First Sunday after Christmas, Year C - Helpers...


These are the seasons where trying to stay "ahead" of the lectionary is hard.  Writing about Christmas in the final hours of Advent, especially when I hold the Christmas Eve candlelight service as the line of demarcation, crimps my sense of right and wrong.  Ha!

I am captured in these readings by the role of helpers.  Hannah has dedicated her son to God's service, and the 1 Samuel text gives us a glimpse of her dedication to his formation.  Each year she makes him a new priestly robe, so that each year as he grows, he grows into his priestly role.  Surely there was a lot more at work in Samuel's life -- God was with him.  But his mother, his caregiver, his daily nurturer, his snot and bottom wiper if you will, was also dedicated to his formation as a child and servant of God. The Christian educator in me surfaces this week as I check my reactions to parents standing mid-aisle during Christmas eve, blocking the back half of the congregation's view of the altar or table, to capture on video the priceless moment that there little one croons "Away in a Manger."  That is precious -- most precious if you are presenting that child in the sanctuary as a child of God dedicated to God's service.  Note in the text that Hannah and Elkanah were in the Temple to make sacrifices and to worship.  We know Hannah had a deep gratitude for this sweet boy who was a gift to her from God. (OK.  Enough...rant over.) Are we really attending to praise and thanksgiving and dedication in this season? It is oh so hard in the search to make a warm memory or feel something other than overwhelmed.
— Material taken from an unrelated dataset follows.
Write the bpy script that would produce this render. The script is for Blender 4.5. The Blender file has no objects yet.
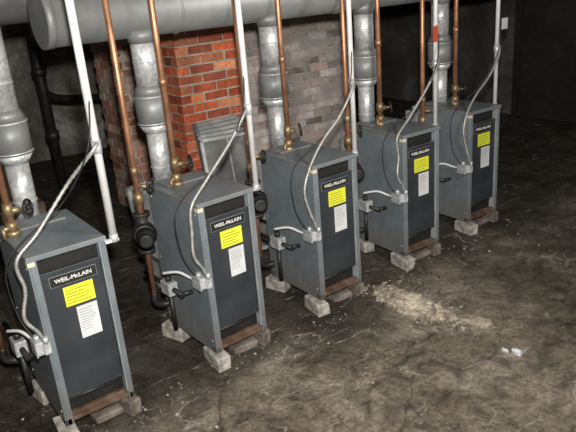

The psalmist calls us to praise and thanksgiving.  The line "he has raised up a horn for his people," calls to mind working with Rev. Lou Piel, who blew the shofar to announce the birth of a King at each Christmas eve service. After the presents are unwrapped and the Christmas dinner consumed, my prayer is to find space in my own life to give thanks for the gifts that Jesus, our Emmanuel, is in my own walk with God.  In the wake of a busy season of worship upon worship, maybe it feels good to gather in the sanctuary and sing joyfully - Joy to the World, Hark the Herald Angels Sing, and my favorite - Go Tell It on the Mountain.

The passage from the letter to the Colossians seems once again a timely reminder - to both thanksgiving AND the extra dose of love and care everyone needs.  The image of clothing ourselves (which harkens nicely back to Hannah's lovingly crafted robes for Samuel) with compassion, kindness, humility and love (I probably should have visited that before the rant about 1 Samuel and worship, right? Yes.  I should have.) is somehow deeply helpful after the rush and crush of the season. How can we imagine ourselves equipped and ready to be a source of love and mercy in the chaos of emotions that is the space between December 1 and January 6?

And finally, from Luke, there is the retelling of Jesus departing from his family's caravan, his parents discovering him missing, and finding him after three days in the Temple...at which point he turns to them and says, what are you worrying about -- I am in my Father's house. (I am a parent of adolescents and young adults.  I get to say, "Isn't that just like an adolescent boy.") There is so much in this passage.  For me this week, the deep and abiding question is about where I end and my children and their identity and life as God's creation with free will and their own call and gifts begins.  Highly contextual reflection in my life right now.

Our life as Christians can be shaped a great deal in the next 72 hours if we are living in the moment, waiting, watching, wondering and then receiving and giving thanks.  And on the other side of God entering into life with us, we are also called into walking along side others, shaping them by our example, our deed, our own exploration.

Complicated week.  Complicated season.